Trump failed to fight for human rights: Defector
Published: 24 Sep. 2019, 19:37
During a session at the International Bar Association’s (IBA) annual conference at Coex in Gangnam District, southern Seoul, Lee told IBA Executive Director Mark Ellis, the moderator, that she was filled with hope last year when Trump publicly raised North Korea’s human rights issue before his first summit with North Korean leader Kim Jong-un in Singapore on June 12, 2018 and that she burst into tears, thinking North Koreans would finally find freedom like she did.
That hope soon died.
“North Korean people live as slaves today,” Lee said in English to a crowd of international lawyers, “but not many people actually know about the struggles of North Korean people. And it’s like they’re forgotten people. Not many people actually care about them."
She went on, “I was so happy last year [when] America, including President Trump, as if he cared about human rights issues a lot, he gave public speeches a lot mentioning a lot about North Korean human rights issues. I was crying at the time.”
Lee recalled telling Fox News during an interview that Trump was the “first leader in the world” who publicly mentioned North Korea’s human rights issue, something she had wanted to hear from other leaders throughout the years.
“President Trump, he did that, so I was very impressed,” she said. “But as time goes by, after the Singapore summit and Hanoi summit, no [leader] right now is mentioning [the] North Korean human rights issue.”
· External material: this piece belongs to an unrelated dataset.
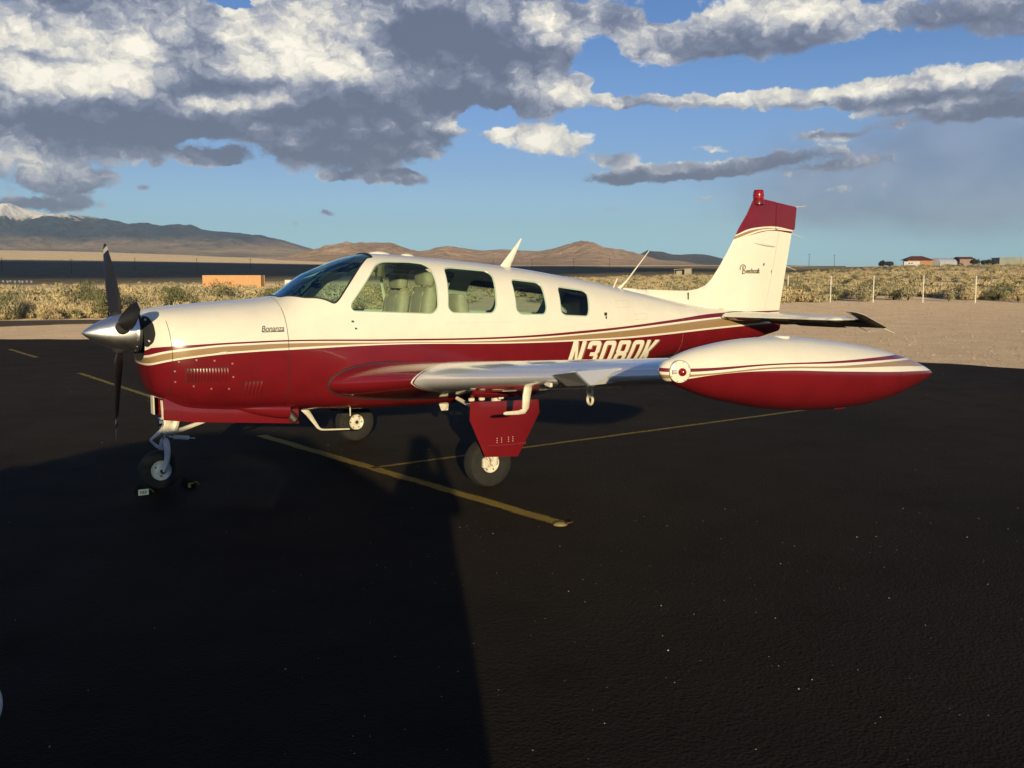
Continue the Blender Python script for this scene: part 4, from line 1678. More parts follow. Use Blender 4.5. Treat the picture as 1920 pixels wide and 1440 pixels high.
def fside(s, z):
    zt, zb, w, zm, nu, nl = fpar(s)
    u = np.where(z > zm, (z - zm) / (zt - zm), (zm - z) / (zm - zb))
    n = np.where(z > zm, nu, nl)
    return w * np.maximum(1 - np.clip(np.abs(u), 0, 1) ** n, 0) ** (1 / n)


def fpt(s, th):
    zt, zb, w, zm, nu, nl = fpar(s)
    c, sn = np.cos(th), np.sin(th)
    n = np.where(sn > 0, nu, nl)
    H = np.where(sn > 0, zt - zm, zm - zb)
    return w * np.sign(c) * np.abs(c) ** (2 / n), zm + H * np.sign(sn) * np.abs(sn) ** (2 / n)


def fnorm(s, t, z):
    """outward surface normals (s, t, z)"""
    def F(s, t, z):
        zt, zb, w, zm, nu, nl = fpar(s)
        n = np.where(z > zm, nu, nl)
        H = np.where(z > zm, zt - zm, zm - zb)
        return (np.abs(t) / w) ** n + (np.abs(z - zm) / H) ** n
    e = 1e-4
    g = np.stack([F(s + e, t, z) - F(s - e, t, z), F(s, t + e, z) - F(s, t - e, z), F(s, t, z + e) - F(s, t, z - e)], -1)
    return g / np.maximum(np.linalg.norm(g, axis=-1, keepdims=True), 1e-12)


def th_of(s, z, side=1):
    """angle of the point of the near (+1) or far (-1) side at height z"""
    zt, zb, w, zm, nu, nl = [float(v) for v in fpar(np.array(s))]
    if z > zm:
        q = min((z - zm) / (zt - zm), 1.0)
        sn = q ** (nu / 2)
    else:
        q = min((zm - z) / (zm - zb), 1.0)
        sn = -q ** (nl / 2)
    a = math.asin(max(-1, min(1, sn)))
    return a if side > 0 else PI - a


# ---- paint
B_LINES = {
    1: [(.45, 1.231), (.518, 1.264), (.94, 1.2874), (1.3, 1.2946), (1.575, 1.2958), (2.558, 1.2703), (3.848, 1.2505), (4.83, 1.2756), (5.45, 1.3005), (6.14, 1.3417), (7.012, 1.3948), (8.3, 1.402)],
    2: [(.45, 1.188), (.94, 1.2707), (1.3, 1.2799), (1.573, 1.2822), (2.558, 1.2543), (3.848, 1.2314), (4.83, 1.2492), (5.42, 1.274), (6.975, 1.3497), (8.3, 1.385)],
    3: [(.45, 1.166), (.938, 1.2543), (1.3, 1.265), (1.573, 1.2666), (2.558, 1.240), (3.848, 1.2141), (4.83, 1.233), (5.42, 1.2522), (6.968, 1.3303), (8.3, 1.37)],
    4: [(.452, 1.118), (.937, 1.204), (1.3, 1.2205), (1.57, 1.2287), (2.558, 1.2311), (3.848, 1.1949), (4.83, 1.1843), (5.42, 1.1853), (6.948, 1.235), (8.3, 1.28)],
    5: [(.455, 1.101), (.936, 1.189), (1.3, 1.2055), (1.57, 1.2096), (2.557, 1.2204), (3.848, 1.1815), (4.83, 1.168), (5.42, 1.1667), (6.948, 1.2151), (8.3, 1.26)]}
T_LINES = {
    1: [(1.7, 1.425), (1.911, 1.402), (2.517, 1.406), (3.013, 1.397), (3.466, 1.396), (4.2, 1.39)],
    2: [(1.7, 1.405), (1.912, 1.383), (2.517, 1.398), (3.014, 1.385), (3.562, 1.375), (4.2, 1.36)],
    3: [(1.7, 1.385), (1.912, 1.368), (2.518, 1.387), (3.015, 1.37), (3.641, 1.363), (4.2, 1.345)],
    4: [(1.7, 1.335), (1.913, 1.349), (2.363, 1.375), (2.518, 1.378), (3.015, 1.358), (3.565, 1.336), (3.822, 1.32), (4.2, 1.29)],
    5: [(1.7, 1.29), (1.803, 1.317), (1.913, 1.331), (2.213, 1.367), (2.519, 1.369), (3.016, 1.34), (3.567, 1.305), (3.814, 1.292), (4.2, 1.27)]}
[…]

Instead, she said, leaders appear to be “legitimizing the regime,” which only paves the way for North Korean people to suffer more.
“They have no voice,” Lee said, referring to North Korea’s general public. “They have no channel to talk to the international community, so we, who escaped the country first, we are the voice of [the] North Korean people. We are doing our best to tell the international community the reality.”
Lee said she hopes the regime will collapse, though that currently that seems unrealistic.
During Tuesday’s IBA session, Lee also recalled the time she personally met U.S. Vice President Mike Pence in South Korea in February 2018, when he visited the country to attend the opening ceremony of the PyeongChang Winter Olympics held in Gangwon.
Lee said she told Pence privately, after all the media cameras had left the room, that Washington should impose more sanctions on the regime.
“I told him that America should never give up sanctions. ‘You have to put more stronger sanctions on North Korea,’” Lee told Pence.
Thanks to the sanctions Washington imposed on Pyongyang for many years, North Koreans were now “awakening” to the reality of their situation, fleeing the country and raising the North Korean human rights issue to the outer world, she said.
“We are the biggest weapon threatening the North Korean power, the North Korean regime. This all happened because of sanctions,” Lee said.
The sanctions also crippled North Korea’s public rice distribution system, enabling North Koreans to learn not to rely on their government and to realize the importance of money and care about their own family, not the leader of the country, Lee added, explaining that’s why she “really strongly supports” added sanctions.
After hearing her speech about the importance of sanctions, Pence was said to have replied, “That’s [such a] brilliant idea. Thank you for saying that.”
Asked by the moderator about the living conditions of North Korean defectors in South Korea and how they were adjusting to local society, Lee, who arrived in the South in 2008 and published her best-selling memoir “The Girl with Seven Names - Escape from North Korea” in 2015, said she was still facing - and trying to overcome - many obstacles.
The defector explained she expected to be warmly embraced by South Koreans from the moment she landed at Incheon International Airport, solely because she was from the North.
“But the reality was the complete opposite,” she said, adding that, throughout the years of division, North Koreans were “completely forgotten” people to the South Korean general public, who consider North Korean defectors a “burden” to their society.
Settling in the South, Lee said she also realized that both Koreas had drastically different cultures and lifestyles and even used different languages.
Those gaps, she said, caused her to have an identity crisis, not knowing whether she was a North or South Korean.
Many North Korean defectors in the South still struggle with their identity today, Lee said.